The first concession demanded by the Ukrainians was a change
in the name of the federation; a committee for the liberation of the peoples of
Russia
implied that they considered themselves part of Russia, as they emphatically did not. So the name was changed to American Committee for Liberation from Bolshevism, a term which had been favored by Nazi propagandists in the Ukraine. In the end, however, this attempt at unity also failed, and the émigré groups continued bitter factional fighting.
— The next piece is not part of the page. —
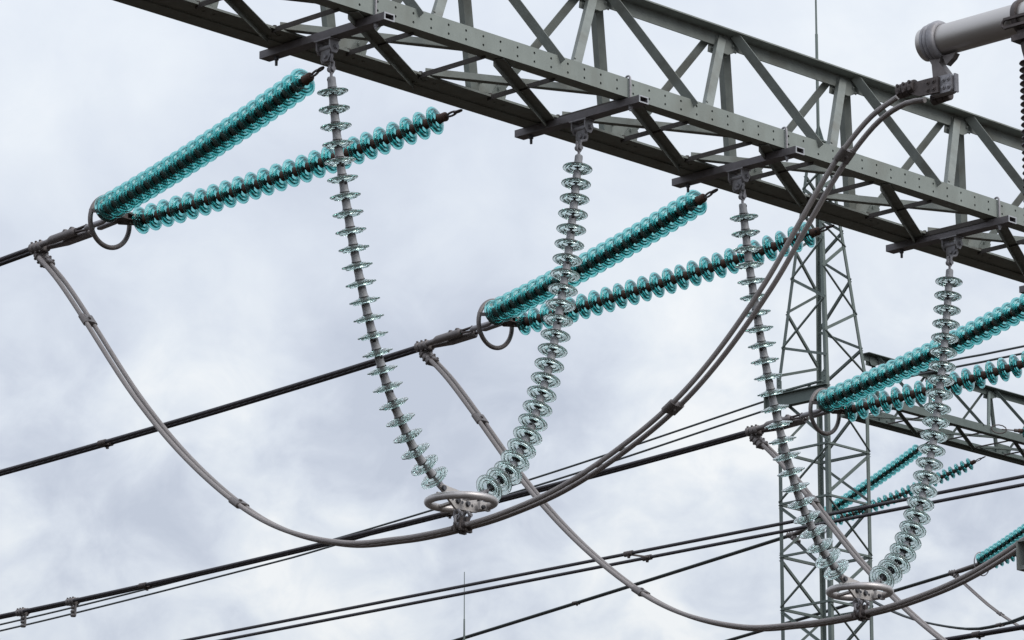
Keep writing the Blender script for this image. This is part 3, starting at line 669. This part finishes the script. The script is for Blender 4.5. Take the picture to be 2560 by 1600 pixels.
for k in range(3):      # three rounded saddles, each with two bolts, gripping the cable end
    q = P(bd - .070, -22.50 + k * .062, 11.492 + k * .004)
    m.tube([q - lug_ax * .030, q - lug_ax * .024, q + lug_ax * .024, q + lug_ax * .030], [.050, .060, .060, .050], 16)
    for u_ in (-.030, .034): m.lathe([(0, 0), (.015, 0), (.013, .012), (0, .012)], q - D * .054 + Z * u_, -D, 10, closed=False)
m.build('cable_lug', M['iron'], root)
m = MB(); 
for k in range(3):
    q = P(bd + .075, -22.26 + k * .062, 11.405 + k * .004)
    m.tube([q - lug_ax * .030, q - lug_ax * .024, q + lug_ax * .024, q + lug_ax * .030], [.040, .050, .050, .040], 16)
    m.bolt(q - D * .045 - Z * .015, -D, .012, .010)
m.bar(P(bd + .03, -22.26, 11.43), P(bd + .03, -22.04, 11.44), Z, .09, .04); m.build('cable_lug', M['iron'], root)

pn = -21.19
root = thing('post_insulator', P(bd, pn, -EYE), 'dark brown ribbed post insulator under the pipe at the right edge', 'post insulator')
m = MB(); pr = [(0, 11.50)]
z_ = 11.48
while z_ > 9.0:
    pr += [(.062, z_), (.112, z_ - .018), (.116, z_ - .026), (.108, z_ - .032), (.062, z_ - .034)]; z_ -= .058
pr += [(0, 8.98)]
m.lathe(pr, P(bd, pn, 0), Z, 32, closed=False); m.build('shed_stack', M['porcelain'], root)
m = MB(); m.lathe([(0, 11.62), (.10, 11.62), (.09, 11.56), (.075, 11.50), (0, 11.50)], P(bd, pn, 0), Z, 24, closed=False)
m.lathe([(.132, -.11), (.15, -.11), (.158, -.08), (.158, -.055), (.132, -.055)], P(bd, pn, bz), NN, 40)
m.lathe([(.132, .055), (.158, .055), (.158, .08), (.15, .11), (.132, .11)], P(bd, pn, bz), NN, 40)
for s_ in (-1, 1):
    for zz in (bz - .105, bz - .035): m.bar(P(bd + s_ * .150, pn - .17, zz), P(bd + s_ * .150, pn + .17, zz), Z, .022, .028)
    m.tube(spline([P(bd + s_ * .152, pn - .16, bz - .035), P(bd + s_ * .152, pn - .185, bz - .06), P(bd + s_ * .152, pn - .185, bz - .09), P(bd + s_ * .152, pn - .16, bz - .107)], .01), .013, 8)
m.box(P(bd, pn, bz - .20), D, NN, Z, .26, .24, .05); m.box(P(bd, pn, bz - .155), D, NN, Z, .20, .16, .04)
m.build('saddle_clamp', M['iron'], root)
m = MB(); m.cyl(P(bd, pn, 9.0), P(bd, pn, -EYE), .14, 16); m.build('support_column', M['steel'], root)

# open channel end poking in from the right, in front of the middle jumper
root = thing('channel_beam', P(32.5, -24.9, 8.6), 'open end of a dark grey steel channel at the right edge, low down', 'steel beam')
m = MB(); c0, c1, zb_, hh, ww, t = -24.93, -20.5, 8.49, .275, .26, .012
m.box(P(32.53 + ww, (c0 + c1) / 2, zb_ + hh / 2), NN, D, Z, c1 - c0, t, hh)
m.box(P(32.53 + ww / 2, (c0 + c1) / 2, zb_ + t / 2), NN, D, Z, c1 - c0, ww - t, t)
m.box(P(32.53 + ww / 2, (c0 + c1) / 2, zb_ + hh - t / 2), NN, D, Z, c1 - c0, ww - t, t)
m.box(P(32.53 + ww / 2, c0 - .005, zb_ + hh / 2), NN, D, Z, .010, ww + t, hh)
m.box(P(32.53 + .05, (c0 + c1) / 2, zb_ + .03), NN, D, Z, c1 - c0, .012, .035)
m.build('channel', M['steel'], root)

# ------------------------------------------------------------------ lattice tower with spire
TD, TN = 67.66, -56.60
root = thing('lattice_tower', P(TD, TN, -EYE), 'tall green grey lattice tower with a spire, right of the photo centre', 'tower')
def hw(z): return .645 if z <= 22.1 else .645 + (.135 - .645) * (z - 22.1) / (27.2 - 22.1)
CN = {'L': (-1, -1), 'N': (-1, 1), 'R': (1, 1), 'F': (1, -1)}
def leg(k, z): a, b = CN[k]; return P(TD + a * hw(z), TN + b * hw(z), z)
for k, (a, b) in CN.items():
    m = MB(); m.lsec(leg(k, -EYE), leg(k, 22.1), -D * a, -NN * b, .085, .085, .012); m.lsec(leg(k, 22.1), leg(k, 27.2), -D * a, -NN * b, .075, .075, .010)
    q = leg(k, 22.05)
    m.prism([q + D * a * .004 + NN * b * .004 - Z * .25, q + D * a * .004 - NN * b * .12 - Z * .12, q + D * a * .004 - NN * b * .12 + Z * .12, q + D * a * .004 + NN * b * .004 + Z * .25], D * a * .012)
    for zz in (-.15, -.05, .05, .15): m.bolt(q + D * a * .016 - NN * b * .05 + Z * zz, D * a, .015, .015)
    m.build('leg', M['steel_far'], root)
FACE = {'LN': -D, 'NR': NN, 'RF': D, 'FL': -NN}
def brace(k1, z1, k2, z2, name):
    f = k1 + k2 if k1 + k2 in FACE else k2 + k1
    nrm = FACE[f]; p0 = leg(k1, z1) - nrm * .02; p1 = leg(k2, z2) - nrm * .02
    m = MB(); m.lsec(p0, p1, Z, nrm, .055, .045, .006); m.build(name, M['steel_far'], root)
lv = [20.70 - 1.058 * k for k in range(21)]
for i, z0 in enumerate(lv):
    for k1, k2 in (('L', 'N'), ('N', 'R'), ('R', 'F'), ('F', 'L')):
        brace(k1, z0, k2, z0, 'horizontal_brace')
        if i + 1 < len(lv):
            if i % 2: brace(k1, z0 - .05, k2, lv[i + 1] + .05, 'diagonal_brace')
            else: brace(k2, z0 - .05, k1, lv[i + 1] + .05, 'diagonal_brace')
for k1, k2 in (('L', 'N'), ('N', 'R'), ('R', 'F'), ('F', 'L')): brace(k1, 21.85, k2, 20.75, 'diagonal_brace')
yz = lambda y: 22.14 + (960 - y) * (24.12 - 22.14) / 240.0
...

Even the federation's name eventually turned into an embarrassment. The American organizers of the committee, former RFE/RL President Sig Mickelson notes, “seem to have been unaware that ‘Bolshevism' had been Hitler's favorite term of disparagement for the Soviet Union.” The Soviet government lost no time in pointing out the rhetorical similarity between Radio Liberation's broadcasts and those of the Nazis as well as the fact that a number of easily identified Nazi collaborators were working for the station. According to Mickelson, Radio Free Europe and Radio Liberation were eventually forced to ban the use of the term
Bolshevism
in their news broadcasts because of its unmistakable association with Nazi propaganda in the minds of European listeners.